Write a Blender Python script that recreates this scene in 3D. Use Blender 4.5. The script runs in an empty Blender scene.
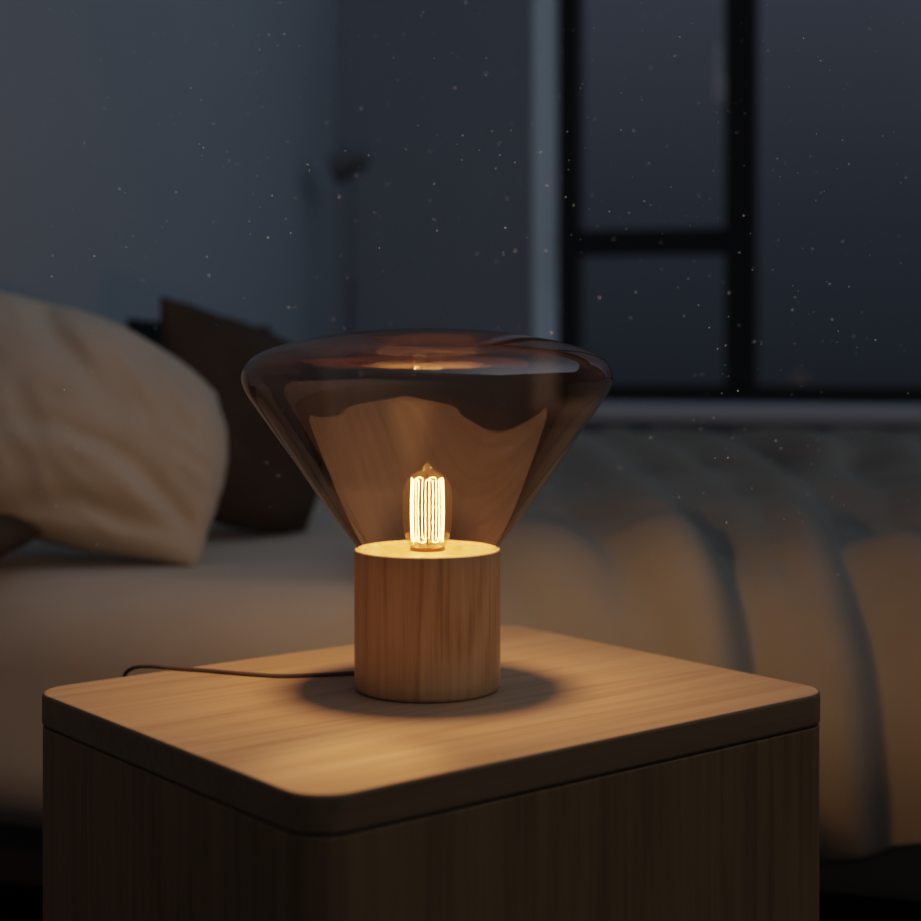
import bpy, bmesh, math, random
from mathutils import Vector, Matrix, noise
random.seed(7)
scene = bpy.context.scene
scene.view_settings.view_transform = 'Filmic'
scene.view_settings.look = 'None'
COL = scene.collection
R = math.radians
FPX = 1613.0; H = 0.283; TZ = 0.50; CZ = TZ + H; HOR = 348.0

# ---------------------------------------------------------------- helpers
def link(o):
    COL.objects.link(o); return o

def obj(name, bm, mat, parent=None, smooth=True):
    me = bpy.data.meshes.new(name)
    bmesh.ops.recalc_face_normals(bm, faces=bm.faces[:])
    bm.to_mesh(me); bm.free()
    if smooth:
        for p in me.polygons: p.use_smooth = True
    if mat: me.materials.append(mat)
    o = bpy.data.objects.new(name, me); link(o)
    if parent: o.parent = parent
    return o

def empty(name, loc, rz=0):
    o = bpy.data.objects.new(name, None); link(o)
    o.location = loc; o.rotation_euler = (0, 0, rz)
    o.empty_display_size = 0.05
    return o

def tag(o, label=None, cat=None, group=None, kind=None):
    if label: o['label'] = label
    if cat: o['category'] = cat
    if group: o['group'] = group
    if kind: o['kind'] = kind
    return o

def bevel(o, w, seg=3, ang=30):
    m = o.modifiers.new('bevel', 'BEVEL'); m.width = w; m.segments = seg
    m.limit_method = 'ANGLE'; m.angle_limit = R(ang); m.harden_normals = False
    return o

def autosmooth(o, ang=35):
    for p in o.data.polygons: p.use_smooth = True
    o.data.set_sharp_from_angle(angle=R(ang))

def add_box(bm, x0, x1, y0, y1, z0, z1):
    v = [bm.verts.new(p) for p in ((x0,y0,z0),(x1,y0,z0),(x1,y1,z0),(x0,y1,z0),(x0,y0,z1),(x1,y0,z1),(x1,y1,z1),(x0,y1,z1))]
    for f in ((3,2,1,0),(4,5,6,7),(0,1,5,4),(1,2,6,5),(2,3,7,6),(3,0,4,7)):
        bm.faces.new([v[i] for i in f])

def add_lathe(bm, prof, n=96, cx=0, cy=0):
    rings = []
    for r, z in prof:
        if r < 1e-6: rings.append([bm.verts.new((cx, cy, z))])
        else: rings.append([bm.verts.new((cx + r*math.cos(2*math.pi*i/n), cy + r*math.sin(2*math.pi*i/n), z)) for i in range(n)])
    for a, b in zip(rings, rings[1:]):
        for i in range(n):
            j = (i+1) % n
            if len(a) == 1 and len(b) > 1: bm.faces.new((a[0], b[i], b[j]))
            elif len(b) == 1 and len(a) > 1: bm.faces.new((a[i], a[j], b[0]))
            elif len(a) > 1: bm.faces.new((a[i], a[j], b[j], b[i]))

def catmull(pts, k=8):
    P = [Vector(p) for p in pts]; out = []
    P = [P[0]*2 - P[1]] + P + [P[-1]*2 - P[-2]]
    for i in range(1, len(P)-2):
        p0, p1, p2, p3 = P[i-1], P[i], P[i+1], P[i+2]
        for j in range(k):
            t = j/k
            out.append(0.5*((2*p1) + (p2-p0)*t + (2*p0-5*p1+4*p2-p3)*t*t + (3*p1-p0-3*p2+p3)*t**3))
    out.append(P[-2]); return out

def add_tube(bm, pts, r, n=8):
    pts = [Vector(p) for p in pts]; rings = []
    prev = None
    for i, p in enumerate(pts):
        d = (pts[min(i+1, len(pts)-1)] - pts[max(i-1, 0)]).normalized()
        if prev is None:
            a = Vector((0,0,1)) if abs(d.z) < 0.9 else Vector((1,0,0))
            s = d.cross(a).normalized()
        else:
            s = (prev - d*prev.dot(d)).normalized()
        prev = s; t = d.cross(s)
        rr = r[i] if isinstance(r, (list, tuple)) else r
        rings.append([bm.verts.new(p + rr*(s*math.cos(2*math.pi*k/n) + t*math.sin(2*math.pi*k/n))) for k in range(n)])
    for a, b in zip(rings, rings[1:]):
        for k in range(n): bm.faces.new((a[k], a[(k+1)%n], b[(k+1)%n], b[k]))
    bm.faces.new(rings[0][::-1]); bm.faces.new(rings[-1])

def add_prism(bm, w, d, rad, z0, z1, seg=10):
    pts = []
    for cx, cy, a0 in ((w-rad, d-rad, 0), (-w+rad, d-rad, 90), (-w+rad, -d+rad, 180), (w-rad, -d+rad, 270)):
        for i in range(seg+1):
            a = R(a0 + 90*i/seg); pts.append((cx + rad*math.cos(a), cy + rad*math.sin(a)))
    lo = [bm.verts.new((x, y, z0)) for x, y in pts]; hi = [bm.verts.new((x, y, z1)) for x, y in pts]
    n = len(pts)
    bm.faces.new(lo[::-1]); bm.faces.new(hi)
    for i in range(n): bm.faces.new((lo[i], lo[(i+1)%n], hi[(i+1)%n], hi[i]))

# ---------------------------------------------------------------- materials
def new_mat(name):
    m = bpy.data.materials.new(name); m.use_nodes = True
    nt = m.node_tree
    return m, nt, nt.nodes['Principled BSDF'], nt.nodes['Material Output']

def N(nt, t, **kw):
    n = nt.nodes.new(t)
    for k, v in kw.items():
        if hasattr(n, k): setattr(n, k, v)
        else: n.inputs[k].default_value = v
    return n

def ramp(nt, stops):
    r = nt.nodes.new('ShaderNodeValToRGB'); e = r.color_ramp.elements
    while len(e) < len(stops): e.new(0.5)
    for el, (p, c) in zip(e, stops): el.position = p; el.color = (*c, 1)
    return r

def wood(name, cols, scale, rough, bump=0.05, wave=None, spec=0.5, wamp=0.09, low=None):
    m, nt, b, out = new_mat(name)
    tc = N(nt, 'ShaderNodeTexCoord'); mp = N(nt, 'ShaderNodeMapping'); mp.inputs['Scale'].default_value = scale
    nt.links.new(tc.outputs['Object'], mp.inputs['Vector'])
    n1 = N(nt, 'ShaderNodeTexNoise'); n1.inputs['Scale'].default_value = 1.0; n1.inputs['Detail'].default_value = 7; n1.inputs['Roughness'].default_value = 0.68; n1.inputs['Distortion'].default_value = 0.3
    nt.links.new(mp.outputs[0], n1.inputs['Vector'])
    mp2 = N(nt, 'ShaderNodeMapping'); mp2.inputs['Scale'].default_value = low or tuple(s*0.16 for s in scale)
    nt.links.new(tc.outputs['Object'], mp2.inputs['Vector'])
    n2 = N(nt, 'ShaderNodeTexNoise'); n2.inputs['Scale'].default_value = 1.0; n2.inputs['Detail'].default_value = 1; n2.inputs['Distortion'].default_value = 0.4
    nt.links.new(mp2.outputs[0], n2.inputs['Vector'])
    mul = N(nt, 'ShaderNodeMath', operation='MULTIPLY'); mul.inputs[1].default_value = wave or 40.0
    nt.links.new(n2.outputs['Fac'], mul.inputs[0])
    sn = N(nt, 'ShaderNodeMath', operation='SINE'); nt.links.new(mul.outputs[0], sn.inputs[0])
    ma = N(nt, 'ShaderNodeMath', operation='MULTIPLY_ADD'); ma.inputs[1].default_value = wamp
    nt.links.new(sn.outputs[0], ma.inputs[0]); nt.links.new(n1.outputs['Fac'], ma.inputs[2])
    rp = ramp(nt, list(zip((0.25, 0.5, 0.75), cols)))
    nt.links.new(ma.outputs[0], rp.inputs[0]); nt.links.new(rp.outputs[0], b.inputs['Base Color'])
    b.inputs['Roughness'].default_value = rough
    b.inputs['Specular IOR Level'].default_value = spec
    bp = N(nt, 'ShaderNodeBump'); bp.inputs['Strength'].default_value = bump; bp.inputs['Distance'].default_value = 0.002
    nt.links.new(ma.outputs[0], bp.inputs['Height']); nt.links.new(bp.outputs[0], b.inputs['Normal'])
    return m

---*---

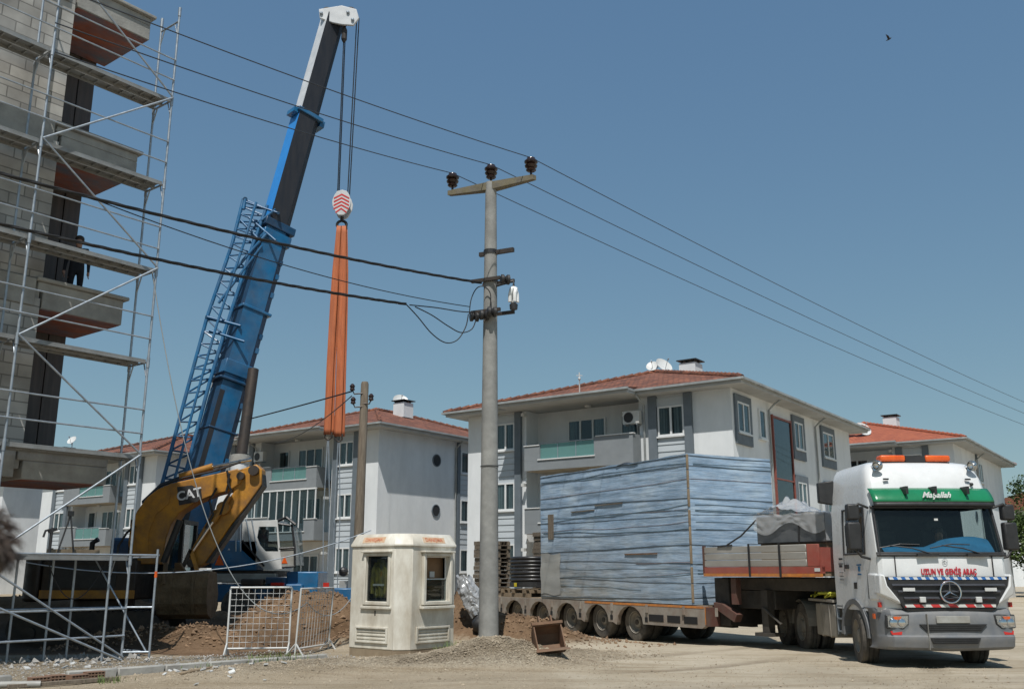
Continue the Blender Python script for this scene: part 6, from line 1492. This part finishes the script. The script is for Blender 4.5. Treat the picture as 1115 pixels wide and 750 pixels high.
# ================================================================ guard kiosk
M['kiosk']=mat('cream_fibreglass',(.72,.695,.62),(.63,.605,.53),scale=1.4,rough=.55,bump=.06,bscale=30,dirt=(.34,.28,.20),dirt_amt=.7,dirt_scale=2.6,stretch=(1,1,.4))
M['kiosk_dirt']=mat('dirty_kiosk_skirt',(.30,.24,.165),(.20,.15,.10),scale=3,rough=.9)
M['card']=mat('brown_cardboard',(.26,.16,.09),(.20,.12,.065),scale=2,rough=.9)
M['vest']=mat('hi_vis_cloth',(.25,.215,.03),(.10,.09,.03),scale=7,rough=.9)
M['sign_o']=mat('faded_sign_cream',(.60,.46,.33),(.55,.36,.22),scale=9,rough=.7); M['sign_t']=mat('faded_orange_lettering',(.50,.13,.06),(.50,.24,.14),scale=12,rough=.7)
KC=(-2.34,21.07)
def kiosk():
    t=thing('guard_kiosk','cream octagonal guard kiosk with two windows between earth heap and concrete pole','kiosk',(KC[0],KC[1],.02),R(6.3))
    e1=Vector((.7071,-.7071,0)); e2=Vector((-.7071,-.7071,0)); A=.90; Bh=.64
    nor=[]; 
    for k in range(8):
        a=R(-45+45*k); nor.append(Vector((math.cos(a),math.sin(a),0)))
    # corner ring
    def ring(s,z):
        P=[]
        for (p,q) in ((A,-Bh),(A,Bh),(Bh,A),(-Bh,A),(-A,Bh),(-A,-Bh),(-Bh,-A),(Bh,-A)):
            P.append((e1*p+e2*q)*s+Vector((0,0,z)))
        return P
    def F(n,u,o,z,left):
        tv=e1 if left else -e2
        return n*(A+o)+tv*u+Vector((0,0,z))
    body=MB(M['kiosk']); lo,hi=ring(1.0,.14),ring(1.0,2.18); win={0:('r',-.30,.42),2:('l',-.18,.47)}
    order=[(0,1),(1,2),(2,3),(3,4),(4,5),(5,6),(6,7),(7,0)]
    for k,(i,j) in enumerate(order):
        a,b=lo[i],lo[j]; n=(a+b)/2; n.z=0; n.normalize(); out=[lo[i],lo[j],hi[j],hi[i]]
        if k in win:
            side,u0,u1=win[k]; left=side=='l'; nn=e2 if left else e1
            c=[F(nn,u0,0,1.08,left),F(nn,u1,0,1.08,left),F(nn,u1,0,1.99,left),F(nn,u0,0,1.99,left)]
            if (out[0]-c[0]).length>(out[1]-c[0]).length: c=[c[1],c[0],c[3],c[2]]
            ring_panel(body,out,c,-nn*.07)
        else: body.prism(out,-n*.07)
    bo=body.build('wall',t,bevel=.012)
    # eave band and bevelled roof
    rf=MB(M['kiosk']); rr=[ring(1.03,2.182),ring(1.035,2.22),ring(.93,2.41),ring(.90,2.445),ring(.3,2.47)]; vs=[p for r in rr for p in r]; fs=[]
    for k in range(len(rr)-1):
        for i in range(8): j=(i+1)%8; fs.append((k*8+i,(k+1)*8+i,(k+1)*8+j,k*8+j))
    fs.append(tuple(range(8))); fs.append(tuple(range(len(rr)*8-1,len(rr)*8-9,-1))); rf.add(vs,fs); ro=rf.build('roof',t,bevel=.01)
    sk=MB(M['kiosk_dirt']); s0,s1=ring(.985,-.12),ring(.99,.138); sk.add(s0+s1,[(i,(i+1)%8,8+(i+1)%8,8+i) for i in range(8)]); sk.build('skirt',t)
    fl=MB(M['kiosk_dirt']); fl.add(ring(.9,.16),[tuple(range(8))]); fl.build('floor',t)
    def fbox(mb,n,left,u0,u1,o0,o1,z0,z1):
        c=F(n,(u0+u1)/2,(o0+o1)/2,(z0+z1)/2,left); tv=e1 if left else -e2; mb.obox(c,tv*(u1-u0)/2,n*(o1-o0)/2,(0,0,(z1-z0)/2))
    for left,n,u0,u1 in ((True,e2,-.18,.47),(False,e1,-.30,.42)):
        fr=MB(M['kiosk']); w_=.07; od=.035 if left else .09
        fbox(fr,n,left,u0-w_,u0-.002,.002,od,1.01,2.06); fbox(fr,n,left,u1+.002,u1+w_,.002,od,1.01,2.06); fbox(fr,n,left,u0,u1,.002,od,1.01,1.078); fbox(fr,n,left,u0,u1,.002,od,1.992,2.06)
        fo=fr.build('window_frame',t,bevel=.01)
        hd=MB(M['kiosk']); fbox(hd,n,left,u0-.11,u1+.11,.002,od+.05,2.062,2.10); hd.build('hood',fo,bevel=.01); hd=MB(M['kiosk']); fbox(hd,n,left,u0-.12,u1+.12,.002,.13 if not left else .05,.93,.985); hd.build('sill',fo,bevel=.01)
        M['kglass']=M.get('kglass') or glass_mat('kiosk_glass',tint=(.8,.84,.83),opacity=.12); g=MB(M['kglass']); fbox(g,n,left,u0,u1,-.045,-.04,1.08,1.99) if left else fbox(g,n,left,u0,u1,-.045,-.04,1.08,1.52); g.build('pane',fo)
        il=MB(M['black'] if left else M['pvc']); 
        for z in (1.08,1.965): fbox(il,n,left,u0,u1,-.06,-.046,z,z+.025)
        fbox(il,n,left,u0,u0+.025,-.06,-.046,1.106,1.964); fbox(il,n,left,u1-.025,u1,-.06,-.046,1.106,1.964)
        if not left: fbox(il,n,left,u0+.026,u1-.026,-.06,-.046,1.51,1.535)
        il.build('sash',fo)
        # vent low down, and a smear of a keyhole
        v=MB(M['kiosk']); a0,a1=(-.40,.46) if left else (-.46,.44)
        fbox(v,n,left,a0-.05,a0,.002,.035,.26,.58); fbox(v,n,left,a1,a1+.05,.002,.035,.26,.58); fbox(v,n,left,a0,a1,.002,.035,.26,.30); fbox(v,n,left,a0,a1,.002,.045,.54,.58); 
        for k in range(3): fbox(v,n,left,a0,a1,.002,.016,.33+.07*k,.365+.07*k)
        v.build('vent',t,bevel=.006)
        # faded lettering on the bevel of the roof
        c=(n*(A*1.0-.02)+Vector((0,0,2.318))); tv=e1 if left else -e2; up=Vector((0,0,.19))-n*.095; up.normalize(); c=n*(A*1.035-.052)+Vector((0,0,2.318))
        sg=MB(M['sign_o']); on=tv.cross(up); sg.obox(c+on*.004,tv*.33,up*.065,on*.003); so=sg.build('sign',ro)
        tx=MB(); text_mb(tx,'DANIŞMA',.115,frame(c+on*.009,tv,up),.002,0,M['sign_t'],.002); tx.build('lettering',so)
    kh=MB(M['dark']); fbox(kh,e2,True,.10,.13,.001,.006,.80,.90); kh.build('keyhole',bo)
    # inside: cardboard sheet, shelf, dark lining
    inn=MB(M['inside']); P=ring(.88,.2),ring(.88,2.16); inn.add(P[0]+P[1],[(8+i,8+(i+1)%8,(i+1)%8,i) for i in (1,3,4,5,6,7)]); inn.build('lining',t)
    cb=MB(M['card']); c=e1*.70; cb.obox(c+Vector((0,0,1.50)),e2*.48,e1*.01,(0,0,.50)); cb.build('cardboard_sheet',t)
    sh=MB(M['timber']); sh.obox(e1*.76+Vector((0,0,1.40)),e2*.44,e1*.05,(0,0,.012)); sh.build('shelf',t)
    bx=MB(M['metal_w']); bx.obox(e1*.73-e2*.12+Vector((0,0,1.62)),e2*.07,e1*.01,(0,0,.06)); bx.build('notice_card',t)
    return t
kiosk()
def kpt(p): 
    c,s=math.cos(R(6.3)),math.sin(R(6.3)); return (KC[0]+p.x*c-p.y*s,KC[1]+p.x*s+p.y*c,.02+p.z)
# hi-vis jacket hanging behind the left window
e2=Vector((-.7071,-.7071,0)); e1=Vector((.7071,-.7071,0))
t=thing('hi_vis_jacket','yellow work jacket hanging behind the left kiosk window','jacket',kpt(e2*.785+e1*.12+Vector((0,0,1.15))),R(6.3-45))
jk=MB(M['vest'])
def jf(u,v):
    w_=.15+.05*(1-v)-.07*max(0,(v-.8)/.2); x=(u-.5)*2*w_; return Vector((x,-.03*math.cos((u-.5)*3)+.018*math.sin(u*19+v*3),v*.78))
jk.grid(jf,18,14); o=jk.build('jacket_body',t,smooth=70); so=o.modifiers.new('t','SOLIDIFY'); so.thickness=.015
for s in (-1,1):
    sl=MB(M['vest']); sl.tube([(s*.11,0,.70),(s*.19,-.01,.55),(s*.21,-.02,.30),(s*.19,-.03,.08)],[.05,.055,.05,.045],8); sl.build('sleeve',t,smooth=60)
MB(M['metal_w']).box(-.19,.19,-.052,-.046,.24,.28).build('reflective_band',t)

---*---

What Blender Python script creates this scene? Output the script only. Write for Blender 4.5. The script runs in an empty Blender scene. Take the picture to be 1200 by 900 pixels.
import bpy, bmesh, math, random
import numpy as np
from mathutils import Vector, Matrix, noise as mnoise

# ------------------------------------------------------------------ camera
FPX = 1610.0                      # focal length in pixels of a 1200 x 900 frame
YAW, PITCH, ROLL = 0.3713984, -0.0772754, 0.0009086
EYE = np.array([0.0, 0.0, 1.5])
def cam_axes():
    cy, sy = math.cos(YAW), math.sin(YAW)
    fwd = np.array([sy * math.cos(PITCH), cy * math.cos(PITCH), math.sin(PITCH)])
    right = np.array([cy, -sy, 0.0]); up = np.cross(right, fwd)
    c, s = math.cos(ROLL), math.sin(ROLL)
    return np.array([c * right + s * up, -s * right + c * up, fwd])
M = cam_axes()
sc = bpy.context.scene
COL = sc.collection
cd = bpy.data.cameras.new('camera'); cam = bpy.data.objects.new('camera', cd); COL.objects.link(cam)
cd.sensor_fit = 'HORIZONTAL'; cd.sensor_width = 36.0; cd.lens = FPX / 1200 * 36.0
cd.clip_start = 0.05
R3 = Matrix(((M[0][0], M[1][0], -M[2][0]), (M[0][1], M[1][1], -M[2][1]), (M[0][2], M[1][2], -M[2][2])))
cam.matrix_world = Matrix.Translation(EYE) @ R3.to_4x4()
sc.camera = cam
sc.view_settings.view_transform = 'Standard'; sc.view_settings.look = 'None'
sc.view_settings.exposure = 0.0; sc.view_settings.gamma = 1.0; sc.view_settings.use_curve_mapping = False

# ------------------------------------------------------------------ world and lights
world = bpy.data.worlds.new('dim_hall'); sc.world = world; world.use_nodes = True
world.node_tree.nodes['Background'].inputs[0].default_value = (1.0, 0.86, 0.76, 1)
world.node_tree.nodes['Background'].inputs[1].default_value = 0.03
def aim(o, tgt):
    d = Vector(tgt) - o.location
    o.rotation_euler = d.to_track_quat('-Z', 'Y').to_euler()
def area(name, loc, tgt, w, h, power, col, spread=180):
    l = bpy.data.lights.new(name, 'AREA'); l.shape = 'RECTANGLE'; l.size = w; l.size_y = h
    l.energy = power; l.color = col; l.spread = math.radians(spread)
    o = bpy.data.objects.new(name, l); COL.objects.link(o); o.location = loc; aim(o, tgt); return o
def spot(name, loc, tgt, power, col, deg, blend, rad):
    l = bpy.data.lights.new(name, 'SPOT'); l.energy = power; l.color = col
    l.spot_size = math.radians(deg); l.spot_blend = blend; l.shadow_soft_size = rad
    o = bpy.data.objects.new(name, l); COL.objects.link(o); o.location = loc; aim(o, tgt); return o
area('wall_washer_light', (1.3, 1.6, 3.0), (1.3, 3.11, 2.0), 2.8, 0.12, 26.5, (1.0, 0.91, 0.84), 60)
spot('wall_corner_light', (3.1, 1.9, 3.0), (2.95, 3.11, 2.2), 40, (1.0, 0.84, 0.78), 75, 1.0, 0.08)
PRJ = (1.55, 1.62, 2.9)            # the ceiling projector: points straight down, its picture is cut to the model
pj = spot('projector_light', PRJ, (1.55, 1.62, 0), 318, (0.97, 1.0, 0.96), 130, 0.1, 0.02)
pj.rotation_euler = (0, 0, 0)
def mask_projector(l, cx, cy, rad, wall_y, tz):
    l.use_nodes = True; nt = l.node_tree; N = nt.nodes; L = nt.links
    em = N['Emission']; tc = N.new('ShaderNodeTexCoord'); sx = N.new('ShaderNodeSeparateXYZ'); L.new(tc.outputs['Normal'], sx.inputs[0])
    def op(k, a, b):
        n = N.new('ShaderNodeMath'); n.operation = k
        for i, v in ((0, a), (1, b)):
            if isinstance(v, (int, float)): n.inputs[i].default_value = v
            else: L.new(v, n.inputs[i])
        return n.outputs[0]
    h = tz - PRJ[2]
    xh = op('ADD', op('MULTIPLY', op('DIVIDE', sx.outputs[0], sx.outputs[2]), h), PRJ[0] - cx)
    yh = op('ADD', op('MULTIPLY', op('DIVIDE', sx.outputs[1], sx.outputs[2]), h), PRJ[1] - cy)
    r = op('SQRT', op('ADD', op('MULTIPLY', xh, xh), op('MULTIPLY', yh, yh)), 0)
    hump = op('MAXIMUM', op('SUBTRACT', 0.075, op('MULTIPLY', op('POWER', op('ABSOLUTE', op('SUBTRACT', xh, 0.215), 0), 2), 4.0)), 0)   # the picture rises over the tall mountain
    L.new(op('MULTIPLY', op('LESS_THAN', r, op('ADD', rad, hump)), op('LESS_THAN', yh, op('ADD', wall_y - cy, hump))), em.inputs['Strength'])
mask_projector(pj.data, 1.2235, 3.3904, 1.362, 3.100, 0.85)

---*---

■ **Stated exercise**
How many of these lines contain "script"? Write only the number.

■ **Response to this exercise**
3